To me, it was even harder than being single because I had to plan all my waking, working, and sleeping hours around when we just might be lucky enough to have a full-on time eclipse in which we could manage to talk for even 30 minutes. I don't know if we might have gotten married if we had been given proximity and time, but I do know that the realities of life made it seem impossible to work with and that being friends has been much easier (albeit, sad, of course.)
We all want financial stability in a relationship, but all too often, the only way to get it means that you'll never get to spend any time together. Christian women say they want a good provider, but what I see in many marriages are couples who become joint single parents, taking turns raising their children by themselves at opposite hours as they try to keep up with ever-demanding work schedules.
But yet, somehow, we all hope and pray that God is somehow going to make our situation the exception with dream jobs that perfectly coordinate family time (and of course, a few very blessed families might find this.)

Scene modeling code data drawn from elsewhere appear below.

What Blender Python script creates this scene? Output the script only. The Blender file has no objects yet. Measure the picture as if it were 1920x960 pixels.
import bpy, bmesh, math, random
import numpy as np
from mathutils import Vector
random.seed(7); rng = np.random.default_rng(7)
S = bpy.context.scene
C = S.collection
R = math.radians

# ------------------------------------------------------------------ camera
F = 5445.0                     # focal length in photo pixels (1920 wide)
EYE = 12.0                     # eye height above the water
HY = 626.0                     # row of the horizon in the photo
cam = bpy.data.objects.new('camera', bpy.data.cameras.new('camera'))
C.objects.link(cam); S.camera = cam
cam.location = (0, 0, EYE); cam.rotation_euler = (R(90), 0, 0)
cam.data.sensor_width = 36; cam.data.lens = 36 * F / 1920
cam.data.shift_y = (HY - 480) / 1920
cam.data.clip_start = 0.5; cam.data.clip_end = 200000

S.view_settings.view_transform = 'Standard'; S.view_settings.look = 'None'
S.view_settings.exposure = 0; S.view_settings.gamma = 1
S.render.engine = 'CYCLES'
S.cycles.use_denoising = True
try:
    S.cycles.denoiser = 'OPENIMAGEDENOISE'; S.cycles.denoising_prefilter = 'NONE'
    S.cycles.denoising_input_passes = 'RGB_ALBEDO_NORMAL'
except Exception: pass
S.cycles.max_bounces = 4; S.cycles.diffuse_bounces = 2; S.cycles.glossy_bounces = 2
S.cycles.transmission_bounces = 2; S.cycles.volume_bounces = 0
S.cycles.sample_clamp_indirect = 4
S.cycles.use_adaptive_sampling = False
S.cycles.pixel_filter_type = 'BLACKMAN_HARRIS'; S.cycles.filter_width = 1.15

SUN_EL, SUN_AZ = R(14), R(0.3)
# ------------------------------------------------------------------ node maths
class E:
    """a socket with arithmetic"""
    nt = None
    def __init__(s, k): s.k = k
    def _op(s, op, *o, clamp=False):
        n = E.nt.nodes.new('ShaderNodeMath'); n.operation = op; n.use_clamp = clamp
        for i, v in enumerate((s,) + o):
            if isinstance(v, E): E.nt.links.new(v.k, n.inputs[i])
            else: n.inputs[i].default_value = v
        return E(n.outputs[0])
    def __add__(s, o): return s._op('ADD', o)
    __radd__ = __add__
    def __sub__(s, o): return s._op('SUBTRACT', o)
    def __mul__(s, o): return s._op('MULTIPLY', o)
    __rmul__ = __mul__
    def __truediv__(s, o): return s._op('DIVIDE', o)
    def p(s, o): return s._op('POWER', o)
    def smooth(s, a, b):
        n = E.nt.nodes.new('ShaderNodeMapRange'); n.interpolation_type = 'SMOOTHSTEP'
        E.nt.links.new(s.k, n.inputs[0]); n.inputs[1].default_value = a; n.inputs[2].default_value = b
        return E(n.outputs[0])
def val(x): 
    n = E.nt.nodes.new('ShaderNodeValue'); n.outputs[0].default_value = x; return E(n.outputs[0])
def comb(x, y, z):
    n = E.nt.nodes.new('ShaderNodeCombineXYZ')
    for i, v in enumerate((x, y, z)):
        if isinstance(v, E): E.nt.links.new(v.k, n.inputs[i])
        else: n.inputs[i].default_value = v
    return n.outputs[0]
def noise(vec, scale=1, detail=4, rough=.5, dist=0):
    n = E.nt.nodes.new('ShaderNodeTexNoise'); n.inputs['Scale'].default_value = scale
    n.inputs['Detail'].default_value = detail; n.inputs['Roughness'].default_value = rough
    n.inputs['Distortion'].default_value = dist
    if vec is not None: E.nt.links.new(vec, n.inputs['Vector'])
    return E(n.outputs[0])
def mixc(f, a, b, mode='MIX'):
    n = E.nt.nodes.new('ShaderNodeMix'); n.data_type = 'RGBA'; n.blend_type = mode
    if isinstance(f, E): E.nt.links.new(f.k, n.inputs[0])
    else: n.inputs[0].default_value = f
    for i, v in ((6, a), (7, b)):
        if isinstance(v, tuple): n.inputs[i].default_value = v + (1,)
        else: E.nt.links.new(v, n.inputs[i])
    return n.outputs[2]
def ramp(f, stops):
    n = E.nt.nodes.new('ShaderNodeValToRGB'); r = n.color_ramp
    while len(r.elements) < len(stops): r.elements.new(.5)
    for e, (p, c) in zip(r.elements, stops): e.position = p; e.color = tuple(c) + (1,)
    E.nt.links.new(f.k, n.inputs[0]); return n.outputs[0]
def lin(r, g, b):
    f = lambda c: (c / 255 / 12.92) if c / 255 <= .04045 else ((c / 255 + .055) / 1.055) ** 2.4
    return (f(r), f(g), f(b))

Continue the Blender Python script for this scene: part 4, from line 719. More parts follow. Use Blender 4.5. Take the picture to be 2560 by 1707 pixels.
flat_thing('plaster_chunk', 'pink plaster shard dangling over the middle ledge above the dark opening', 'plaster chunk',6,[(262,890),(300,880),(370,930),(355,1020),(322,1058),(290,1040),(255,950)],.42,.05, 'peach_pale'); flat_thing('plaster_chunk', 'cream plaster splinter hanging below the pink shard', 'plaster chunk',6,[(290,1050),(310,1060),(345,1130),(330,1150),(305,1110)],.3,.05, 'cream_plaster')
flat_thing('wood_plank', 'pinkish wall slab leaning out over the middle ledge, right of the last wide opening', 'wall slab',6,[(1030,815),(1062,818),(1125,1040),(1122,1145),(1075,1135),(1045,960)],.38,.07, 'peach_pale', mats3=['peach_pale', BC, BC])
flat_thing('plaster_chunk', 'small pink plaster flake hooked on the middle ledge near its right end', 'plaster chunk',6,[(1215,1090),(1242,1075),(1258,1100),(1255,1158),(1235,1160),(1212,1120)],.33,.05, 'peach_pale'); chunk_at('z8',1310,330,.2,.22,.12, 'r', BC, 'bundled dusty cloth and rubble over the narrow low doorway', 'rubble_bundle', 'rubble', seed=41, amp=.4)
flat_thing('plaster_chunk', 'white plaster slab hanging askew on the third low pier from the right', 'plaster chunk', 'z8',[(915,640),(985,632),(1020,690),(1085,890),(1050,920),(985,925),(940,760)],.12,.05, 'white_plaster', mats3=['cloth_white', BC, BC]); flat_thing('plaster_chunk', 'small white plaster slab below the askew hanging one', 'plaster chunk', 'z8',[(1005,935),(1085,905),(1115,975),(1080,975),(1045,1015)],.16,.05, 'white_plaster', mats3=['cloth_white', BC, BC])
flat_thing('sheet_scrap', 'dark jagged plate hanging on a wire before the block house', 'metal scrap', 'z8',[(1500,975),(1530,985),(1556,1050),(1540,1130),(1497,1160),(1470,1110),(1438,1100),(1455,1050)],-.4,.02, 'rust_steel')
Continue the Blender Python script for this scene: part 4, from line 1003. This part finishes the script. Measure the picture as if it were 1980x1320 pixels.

Only now, as I face those issues myself, can I fully appreciate the miracle that somehow my parents were able to manage with my Mom overseeing the household while my Dad worked 15+ hours a day, 7 days a week (and when things went wrong, which they often did, it felt like he lived at work 24/7.) We were very blessed in that he was eventually able to have some flexibility, almost always joining us for dinner and church on Sunday, but in all the hours before and after that, he was almost always at work.
I know this post might come across as bitter and cynical, but I think this is what happens to a lot of people -- we believe in fairytales and then wonder why marriage doesn't meet our expectations.
Society, and even the church, has turned marriage into some kind of "One Size Fits All" cure for every ailment we face in a fallen world, but once people get locked in and face the true reality of serving someone for the rest of their life, they realize that it DOESN'T actually cure those ailments, and many of the things they have struggled with will still be a struggle.
Marriage is simply an alternative approach to dealing with, but not completely solving our problems.